Lowest Common Ancestor of a Binary Tree - LeetCode 236 Solution in python

Lowest Common Ancestor of a Binary Tree medium

Problem Statement

Given a binary tree, find the lowest common ancestor (LCA) of two given nodes in the tree.

According to the definition of LCA on Wikipedia: “The lowest common ancestor is defined between two nodes p and q as the lowest node in T that has both p and q as descendants (where we allow a node to be a descendant of itself).”

Example 1

Input: root = [3,5,1,6,2,0,8,null,null,7,4], p = 5, q = 1
Output: 3
Explanation: The LCA of nodes 5 and 1 is 3.

Example 2

Input: root = [3,5,1,6,2,0,8,null,null,7,4], p = 5, q = 4
Output: 5
Explanation: The LCA of nodes 5 and 4 is 5, since a node can be a descendant of itself according to the LCA definition.

Steps

Recursive Approach: We'll use a recursive approach to traverse the tree.
Base Cases:
- If the current node is null, return null.
- If the current node is either p or q, return the current node.
Recursive Calls: Recursively call the function for the left and right subtrees.
Check Results:
- If both left and right recursive calls return a node (meaning both p and q are found in different subtrees), then the current node is the LCA. Return the current node.
- If only one of the recursive calls returns a node, that node is the LCA (either p or q is a descendant of the current node).
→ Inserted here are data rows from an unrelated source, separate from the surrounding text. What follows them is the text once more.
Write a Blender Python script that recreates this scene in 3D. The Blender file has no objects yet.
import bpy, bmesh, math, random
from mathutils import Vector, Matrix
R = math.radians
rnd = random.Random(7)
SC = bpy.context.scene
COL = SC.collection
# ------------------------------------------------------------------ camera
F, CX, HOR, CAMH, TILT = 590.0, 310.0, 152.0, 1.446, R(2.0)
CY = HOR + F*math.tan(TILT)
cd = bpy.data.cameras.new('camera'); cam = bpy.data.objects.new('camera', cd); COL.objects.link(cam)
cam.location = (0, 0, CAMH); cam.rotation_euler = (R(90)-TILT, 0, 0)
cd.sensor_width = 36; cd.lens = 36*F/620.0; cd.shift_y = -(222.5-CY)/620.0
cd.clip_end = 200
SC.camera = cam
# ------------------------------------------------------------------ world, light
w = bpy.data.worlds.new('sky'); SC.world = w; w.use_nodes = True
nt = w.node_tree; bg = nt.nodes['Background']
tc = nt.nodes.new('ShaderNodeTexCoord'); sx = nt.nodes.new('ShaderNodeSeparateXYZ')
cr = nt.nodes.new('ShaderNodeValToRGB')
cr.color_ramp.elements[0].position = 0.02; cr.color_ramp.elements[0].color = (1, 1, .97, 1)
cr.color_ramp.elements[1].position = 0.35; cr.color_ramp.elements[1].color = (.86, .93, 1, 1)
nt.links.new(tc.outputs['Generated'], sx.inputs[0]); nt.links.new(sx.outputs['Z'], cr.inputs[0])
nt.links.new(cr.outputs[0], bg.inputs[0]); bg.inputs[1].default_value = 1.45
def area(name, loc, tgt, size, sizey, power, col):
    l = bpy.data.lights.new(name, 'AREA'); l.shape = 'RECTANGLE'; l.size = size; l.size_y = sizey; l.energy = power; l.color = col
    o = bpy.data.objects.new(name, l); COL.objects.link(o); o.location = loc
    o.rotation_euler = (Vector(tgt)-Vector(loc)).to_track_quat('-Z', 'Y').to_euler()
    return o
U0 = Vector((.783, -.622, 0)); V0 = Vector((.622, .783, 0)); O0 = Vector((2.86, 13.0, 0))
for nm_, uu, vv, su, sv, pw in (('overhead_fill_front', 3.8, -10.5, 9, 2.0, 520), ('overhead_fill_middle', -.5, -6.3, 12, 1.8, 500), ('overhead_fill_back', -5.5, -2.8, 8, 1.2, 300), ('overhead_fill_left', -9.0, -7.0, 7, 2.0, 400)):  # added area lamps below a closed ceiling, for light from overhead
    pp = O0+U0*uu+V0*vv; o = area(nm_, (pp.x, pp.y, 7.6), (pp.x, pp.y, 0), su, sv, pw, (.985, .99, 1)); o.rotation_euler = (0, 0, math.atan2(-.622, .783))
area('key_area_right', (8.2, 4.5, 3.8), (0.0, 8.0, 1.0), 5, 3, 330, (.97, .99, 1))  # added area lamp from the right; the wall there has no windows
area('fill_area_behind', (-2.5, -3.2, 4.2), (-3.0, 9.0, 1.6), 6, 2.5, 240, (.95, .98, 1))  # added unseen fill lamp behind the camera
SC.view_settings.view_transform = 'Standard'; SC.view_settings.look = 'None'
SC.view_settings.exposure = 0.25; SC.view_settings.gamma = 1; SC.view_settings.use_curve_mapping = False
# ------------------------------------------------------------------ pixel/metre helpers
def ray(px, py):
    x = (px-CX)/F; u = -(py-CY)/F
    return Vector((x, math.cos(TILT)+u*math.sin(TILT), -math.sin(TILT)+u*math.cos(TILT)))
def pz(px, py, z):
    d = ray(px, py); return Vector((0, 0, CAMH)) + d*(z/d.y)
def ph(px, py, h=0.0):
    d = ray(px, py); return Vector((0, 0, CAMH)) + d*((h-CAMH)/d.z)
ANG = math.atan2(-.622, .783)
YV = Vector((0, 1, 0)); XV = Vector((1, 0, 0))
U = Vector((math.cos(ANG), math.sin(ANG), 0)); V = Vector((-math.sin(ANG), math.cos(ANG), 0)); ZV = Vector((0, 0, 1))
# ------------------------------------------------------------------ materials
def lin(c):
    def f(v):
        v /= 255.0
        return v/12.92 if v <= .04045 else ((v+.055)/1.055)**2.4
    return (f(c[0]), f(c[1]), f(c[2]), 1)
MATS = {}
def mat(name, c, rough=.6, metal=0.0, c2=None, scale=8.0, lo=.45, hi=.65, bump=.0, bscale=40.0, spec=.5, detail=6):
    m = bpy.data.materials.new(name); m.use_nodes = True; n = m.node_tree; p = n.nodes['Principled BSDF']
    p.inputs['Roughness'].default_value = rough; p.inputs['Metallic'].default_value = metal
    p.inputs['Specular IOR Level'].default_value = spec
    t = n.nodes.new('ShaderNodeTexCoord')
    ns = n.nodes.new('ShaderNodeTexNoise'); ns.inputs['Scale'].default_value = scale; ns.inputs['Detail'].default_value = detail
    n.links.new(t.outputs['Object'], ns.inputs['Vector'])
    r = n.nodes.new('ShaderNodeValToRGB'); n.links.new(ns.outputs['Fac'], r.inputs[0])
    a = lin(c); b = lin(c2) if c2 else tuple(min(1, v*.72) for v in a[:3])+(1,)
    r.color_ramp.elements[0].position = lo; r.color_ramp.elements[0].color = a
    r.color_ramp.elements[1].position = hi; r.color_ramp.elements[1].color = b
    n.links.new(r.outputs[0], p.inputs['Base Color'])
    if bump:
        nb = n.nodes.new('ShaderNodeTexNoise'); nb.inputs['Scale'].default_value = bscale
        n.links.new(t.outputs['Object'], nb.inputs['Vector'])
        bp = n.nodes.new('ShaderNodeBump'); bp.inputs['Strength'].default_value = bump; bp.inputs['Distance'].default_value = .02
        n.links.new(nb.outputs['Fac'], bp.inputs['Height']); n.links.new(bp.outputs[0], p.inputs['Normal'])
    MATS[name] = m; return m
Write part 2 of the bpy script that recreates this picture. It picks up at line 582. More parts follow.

Return the non-null result.
- If both recursive calls return null, then neither p nor q are in the current subtree. Return null.

Explanation

The recursive approach efficiently explores the tree. By checking the results of the recursive calls on the left and right subtrees, we can determine if the current node is the LCA. If both p and q are found in different subtrees, the current node must be their LCA. If only one is found in a subtree, then the found node itself is the LCA. If neither are found, the LCA is not in this subtree.

Code

class TreeNode {
    val: number;
    left: TreeNode | null;
    right: TreeNode | null;
    constructor(val?: number, left?: TreeNode | null, right?: TreeNode | null) {
        this.val = (val===undefined ? 0 : val)
        this.left = (left===undefined ? null : left)
        this.right = (right===undefined ? null : right)
    }
}

function lowestCommonAncestor(root: TreeNode | null, p: TreeNode | null, q: TreeNode | null): TreeNode | null {
    if (!root || root === p || root === q) return root;

    const left = lowestCommonAncestor(root.left, p, q);
    const right = lowestCommonAncestor(root.right, p, q);

    if (left && right) return root; // p and q are in different subtrees
    return left || right; // p or q is in one subtree
};

Complexity

Time Complexity: O(N), where N is the number of nodes in the tree. In the worst case, we might visit every node once.
Space Complexity: O(H), where H is the height of the tree. This is due to the recursive call stack. In the worst case (a skewed tree), H can be equal to N. In a balanced tree, H is log(N).